### Source data
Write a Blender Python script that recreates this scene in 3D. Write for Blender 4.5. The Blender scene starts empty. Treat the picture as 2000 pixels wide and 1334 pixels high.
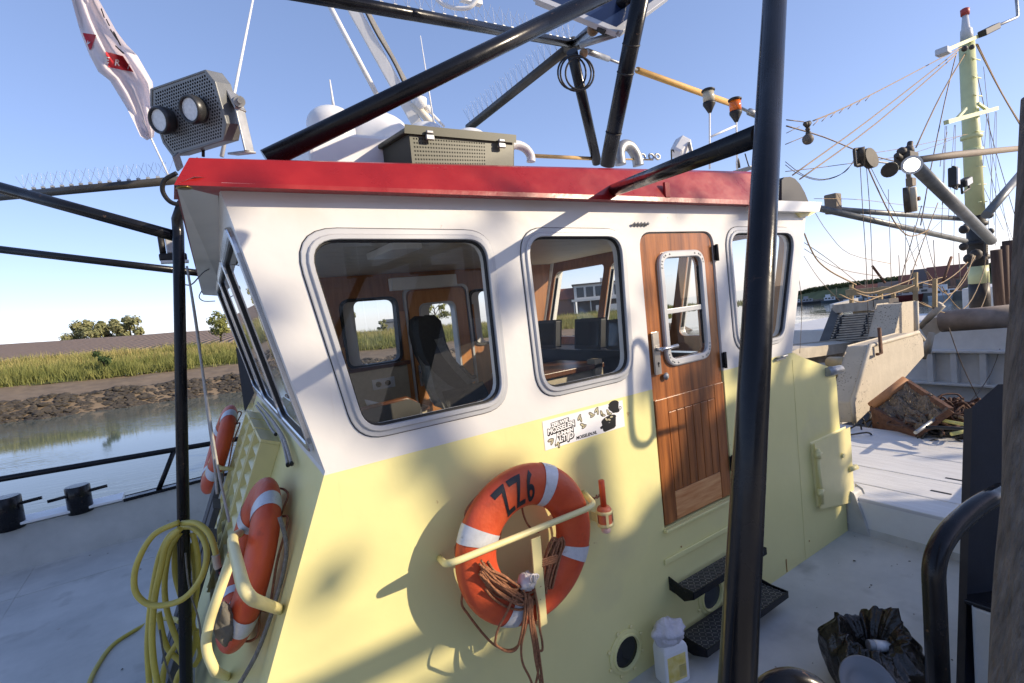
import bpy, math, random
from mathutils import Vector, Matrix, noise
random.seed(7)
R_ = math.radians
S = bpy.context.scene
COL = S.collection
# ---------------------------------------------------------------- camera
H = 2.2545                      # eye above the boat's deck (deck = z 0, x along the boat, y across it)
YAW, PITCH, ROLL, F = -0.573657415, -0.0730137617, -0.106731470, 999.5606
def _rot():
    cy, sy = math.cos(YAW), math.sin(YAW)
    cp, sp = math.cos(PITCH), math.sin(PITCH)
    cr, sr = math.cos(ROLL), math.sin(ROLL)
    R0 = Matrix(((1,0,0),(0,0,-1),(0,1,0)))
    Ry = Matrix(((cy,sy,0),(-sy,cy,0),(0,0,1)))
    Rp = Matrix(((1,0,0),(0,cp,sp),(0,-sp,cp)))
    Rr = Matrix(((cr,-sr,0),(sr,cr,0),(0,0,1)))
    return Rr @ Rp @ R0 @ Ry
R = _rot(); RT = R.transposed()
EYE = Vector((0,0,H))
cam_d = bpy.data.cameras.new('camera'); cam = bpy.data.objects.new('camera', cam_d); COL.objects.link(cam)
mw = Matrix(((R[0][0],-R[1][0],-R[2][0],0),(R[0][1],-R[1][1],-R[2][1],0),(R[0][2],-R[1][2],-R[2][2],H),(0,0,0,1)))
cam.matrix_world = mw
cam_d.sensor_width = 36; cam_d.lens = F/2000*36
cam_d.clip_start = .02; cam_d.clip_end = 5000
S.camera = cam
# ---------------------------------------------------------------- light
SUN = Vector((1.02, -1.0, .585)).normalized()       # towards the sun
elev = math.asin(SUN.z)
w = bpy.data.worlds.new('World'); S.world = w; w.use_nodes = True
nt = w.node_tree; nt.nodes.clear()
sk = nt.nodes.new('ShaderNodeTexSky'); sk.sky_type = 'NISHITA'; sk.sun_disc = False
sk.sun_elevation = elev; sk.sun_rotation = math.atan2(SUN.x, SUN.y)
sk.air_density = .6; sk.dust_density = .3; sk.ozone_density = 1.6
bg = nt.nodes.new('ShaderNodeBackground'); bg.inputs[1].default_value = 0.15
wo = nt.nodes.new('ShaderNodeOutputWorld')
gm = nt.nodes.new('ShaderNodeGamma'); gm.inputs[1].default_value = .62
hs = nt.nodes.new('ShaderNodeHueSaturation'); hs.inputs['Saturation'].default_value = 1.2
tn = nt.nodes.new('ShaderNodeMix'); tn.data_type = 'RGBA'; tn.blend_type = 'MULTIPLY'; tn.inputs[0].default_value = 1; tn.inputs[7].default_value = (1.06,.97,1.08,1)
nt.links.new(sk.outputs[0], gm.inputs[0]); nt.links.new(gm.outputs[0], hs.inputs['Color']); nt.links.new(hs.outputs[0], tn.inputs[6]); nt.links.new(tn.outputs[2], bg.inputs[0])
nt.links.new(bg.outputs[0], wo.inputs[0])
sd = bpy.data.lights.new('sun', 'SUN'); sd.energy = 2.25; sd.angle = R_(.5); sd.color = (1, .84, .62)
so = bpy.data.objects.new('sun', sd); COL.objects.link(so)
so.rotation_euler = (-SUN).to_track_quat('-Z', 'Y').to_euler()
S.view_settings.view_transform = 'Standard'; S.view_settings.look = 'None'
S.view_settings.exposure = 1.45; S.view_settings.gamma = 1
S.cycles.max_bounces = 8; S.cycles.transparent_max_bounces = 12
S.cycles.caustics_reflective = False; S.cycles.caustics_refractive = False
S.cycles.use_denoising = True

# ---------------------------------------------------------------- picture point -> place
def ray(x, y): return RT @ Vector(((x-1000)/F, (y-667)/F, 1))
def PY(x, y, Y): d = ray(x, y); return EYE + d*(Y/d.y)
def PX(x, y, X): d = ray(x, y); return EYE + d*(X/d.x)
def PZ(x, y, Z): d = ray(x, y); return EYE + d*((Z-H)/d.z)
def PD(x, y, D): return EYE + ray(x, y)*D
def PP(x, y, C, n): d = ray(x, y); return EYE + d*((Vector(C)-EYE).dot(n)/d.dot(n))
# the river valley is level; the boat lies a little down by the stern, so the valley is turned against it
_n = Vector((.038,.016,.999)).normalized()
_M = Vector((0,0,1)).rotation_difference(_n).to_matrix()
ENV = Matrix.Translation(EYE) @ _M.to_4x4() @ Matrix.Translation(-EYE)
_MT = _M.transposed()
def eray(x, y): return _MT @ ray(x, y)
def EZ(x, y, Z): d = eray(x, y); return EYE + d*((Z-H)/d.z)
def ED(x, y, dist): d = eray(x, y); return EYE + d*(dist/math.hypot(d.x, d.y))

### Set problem
Repeat the data exactly, without the pictures.

### Final answer
Write a Blender Python script that recreates this scene in 3D. Write for Blender 4.5. The Blender scene starts empty. Treat the picture as 2000 pixels wide and 1334 pixels high.
import bpy, math, random
from mathutils import Vector, Matrix, noise
random.seed(7)
R_ = math.radians
S = bpy.context.scene
COL = S.collection
# ---------------------------------------------------------------- camera
H = 2.2545                      # eye above the boat's deck (deck = z 0, x along the boat, y across it)
YAW, PITCH, ROLL, F = -0.573657415, -0.0730137617, -0.106731470, 999.5606
def _rot():
    cy, sy = math.cos(YAW), math.sin(YAW)
    cp, sp = math.cos(PITCH), math.sin(PITCH)
    cr, sr = math.cos(ROLL), math.sin(ROLL)
    R0 = Matrix(((1,0,0),(0,0,-1),(0,1,0)))
    Ry = Matrix(((cy,sy,0),(-sy,cy,0),(0,0,1)))
    Rp = Matrix(((1,0,0),(0,cp,sp),(0,-sp,cp)))
    Rr = Matrix(((cr,-sr,0),(sr,cr,0),(0,0,1)))
    return Rr @ Rp @ R0 @ Ry
R = _rot(); RT = R.transposed()
EYE = Vector((0,0,H))
cam_d = bpy.data.cameras.new('camera'); cam = bpy.data.objects.new('camera', cam_d); COL.objects.link(cam)
mw = Matrix(((R[0][0],-R[1][0],-R[2][0],0),(R[0][1],-R[1][1],-R[2][1],0),(R[0][2],-R[1][2],-R[2][2],H),(0,0,0,1)))
cam.matrix_world = mw
cam_d.sensor_width = 36; cam_d.lens = F/2000*36
cam_d.clip_start = .02; cam_d.clip_end = 5000
S.camera = cam
# ---------------------------------------------------------------- light
SUN = Vector((1.02, -1.0, .585)).normalized()       # towards the sun
elev = math.asin(SUN.z)
w = bpy.data.worlds.new('World'); S.world = w; w.use_nodes = True
nt = w.node_tree; nt.nodes.clear()
sk = nt.nodes.new('ShaderNodeTexSky'); sk.sky_type = 'NISHITA'; sk.sun_disc = False
sk.sun_elevation = elev; sk.sun_rotation = math.atan2(SUN.x, SUN.y)
sk.air_density = .6; sk.dust_density = .3; sk.ozone_density = 1.6
bg = nt.nodes.new('ShaderNodeBackground'); bg.inputs[1].default_value = 0.15
wo = nt.nodes.new('ShaderNodeOutputWorld')
gm = nt.nodes.new('ShaderNodeGamma'); gm.inputs[1].default_value = .62
hs = nt.nodes.new('ShaderNodeHueSaturation'); hs.inputs['Saturation'].default_value = 1.2
tn = nt.nodes.new('ShaderNodeMix'); tn.data_type = 'RGBA'; tn.blend_type = 'MULTIPLY'; tn.inputs[0].default_value = 1; tn.inputs[7].default_value = (1.06,.97,1.08,1)
nt.links.new(sk.outputs[0], gm.inputs[0]); nt.links.new(gm.outputs[0], hs.inputs['Color']); nt.links.new(hs.outputs[0], tn.inputs[6]); nt.links.new(tn.outputs[2], bg.inputs[0])
nt.links.new(bg.outputs[0], wo.inputs[0])
sd = bpy.data.lights.new('sun', 'SUN'); sd.energy = 2.25; sd.angle = R_(.5); sd.color = (1, .84, .62)
so = bpy.data.objects.new('sun', sd); COL.objects.link(so)
so.rotation_euler = (-SUN).to_track_quat('-Z', 'Y').to_euler()
S.view_settings.view_transform = 'Standard'; S.view_settings.look = 'None'
S.view_settings.exposure = 1.45; S.view_settings.gamma = 1
S.cycles.max_bounces = 8; S.cycles.transparent_max_bounces = 12
S.cycles.caustics_reflective = False; S.cycles.caustics_refractive = False
S.cycles.use_denoising = True

# ---------------------------------------------------------------- picture point -> place
def ray(x, y): return RT @ Vector(((x-1000)/F, (y-667)/F, 1))
def PY(x, y, Y): d = ray(x, y); return EYE + d*(Y/d.y)
def PX(x, y, X): d = ray(x, y); return EYE + d*(X/d.x)
def PZ(x, y, Z): d = ray(x, y); return EYE + d*((Z-H)/d.z)
def PD(x, y, D): return EYE + ray(x, y)*D
def PP(x, y, C, n): d = ray(x, y); return EYE + d*((Vector(C)-EYE).dot(n)/d.dot(n))
# the river valley is level; the boat lies a little down by the stern, so the valley is turned against it
_n = Vector((.038,.016,.999)).normalized()
_M = Vector((0,0,1)).rotation_difference(_n).to_matrix()
ENV = Matrix.Translation(EYE) @ _M.to_4x4() @ Matrix.Translation(-EYE)
_MT = _M.transposed()
def eray(x, y): return _MT @ ray(x, y)
def EZ(x, y, Z): d = eray(x, y); return EYE + d*((Z-H)/d.z)
def ED(x, y, dist): d = eray(x, y); return EYE + d*(dist/math.hypot(d.x, d.y))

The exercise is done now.